Es necesaria una crítica a los discursos cínicos que tienden a dominar en los grandes foros políticos, como la Conferencia sobre Desarrollo Sostenible, celebrada en Johanesburgo hace un mes, y en los encuentros disciplinares, como el XXI Congreso Mundial de la UIA (Unión Internacional de Arquitectos), que tuvo lugar en Berlín el pasado julio, en los que una retórica, aparentemente bienintencionada, en el trasfondo dice: 'Estudiemos la contaminación y la crisis del mundo desde nuestras torres de marfil (o sea, nuestros hoteles de lujo, palacios de congresos, galerías comerciales higienizadas y con climatización artificial, barrios de lujo, etcétera). Nosotros los ricos y poderosos nos reunimos con el objetivo honesto de erradicar la pobreza. Aprendamos nosotros los ricos y despilfarradores de la gente pobre, que subsiste con casi nada. Vamos a ayudar a los pobres (claro, siempre que ello nos reporte beneficios). Nosotros somos los garantes de la libertad y no podemos tomar ninguna medida que coarte la libertad de consumo, despilfarro y contaminación. Haremos una arquitectura social y humana, eso sí, sin contar con la gente', etcétera.
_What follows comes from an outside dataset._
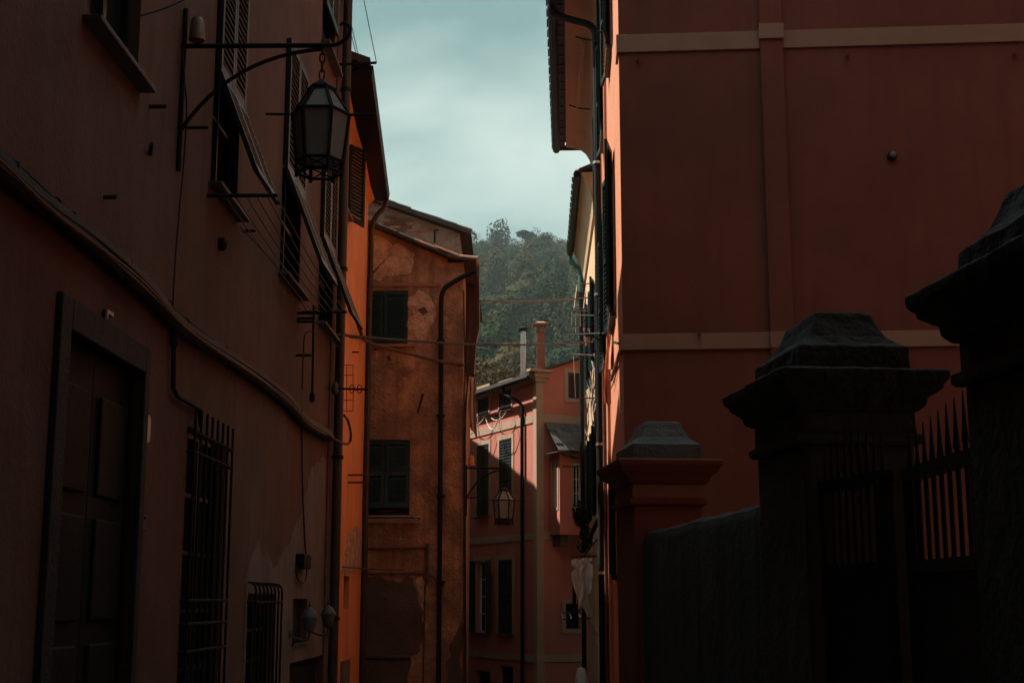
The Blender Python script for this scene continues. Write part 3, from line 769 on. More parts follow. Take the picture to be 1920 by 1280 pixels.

Así, el país dominante, que se proclama defensor de la libertad y la democracia, Estados Unidos, tiene un Gobierno que se cree con derecho a declarar la guerra al país al que otorgue el premio de desafiante, mantiene el anacronismo injusto de la pena de muerte en muchos de sus estados, bloquea la firma de todo protocolo internacional que intente disminuir el consumo y la contaminación mientras su huella ecológica requeriría dos planetas más si todos los habitantes del mundo despilfarrasen como ellos, no reconoce derechos a los presos acusados de terrorismo, etcétera.

Estamos acostumbrados a que los arquitectos de prestigio utilicen argumentos heterogéneos y contrapuestos, como hace especialmente Rem Koolhaas en sus escritos, para así poder justificar a la vez la alta tecnología y la sostenibilidad, la rentabilidad inmobiliaria y la justicia social. O como hacen Renzo Piano y Richard Rogers, que por una parte participan en los foros en defensa del urbanismo sostenible y por otra se prestan a operaciones especulativas que no tienen que ver con el medio y segregan socialmente.
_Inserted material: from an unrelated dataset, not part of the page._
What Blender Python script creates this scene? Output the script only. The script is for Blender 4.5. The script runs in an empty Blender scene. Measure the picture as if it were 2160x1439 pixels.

El conjunto de la Potsdammer Platz de Berlín, que se presenta como una nueva ciudad pública, abierta y sostenible, en realidad se basa en el lujo y la sofisticación, y tiene barreras que sutilmente separan el barrio de fastos y negocios del resto real de la ciudad. Bajo el camuflaje de lo políticamente correcto, se utilizan los términos mágicos del espacio público y de la sostenibilidad para legitimar operaciones de especulación y segregación. Se ha de desenmascarar un discurso urbano que plantea algo en realidad irresoluble: no se puede conciliar la tradición, y todo lo que implica de reconocimiento del patrimonio y respeto por el tejido social, con la innovación según los criterios productivistas y arrasadores del tardocapitalismo. ¿En qué medida 22@ en Barcelona, que se plantea a favor del tejido urbano, humano e industrial existente y en defensa de la sostenibilidad, puede, en realidad, servir para expulsar a los supervivientes en dicho tejido existente?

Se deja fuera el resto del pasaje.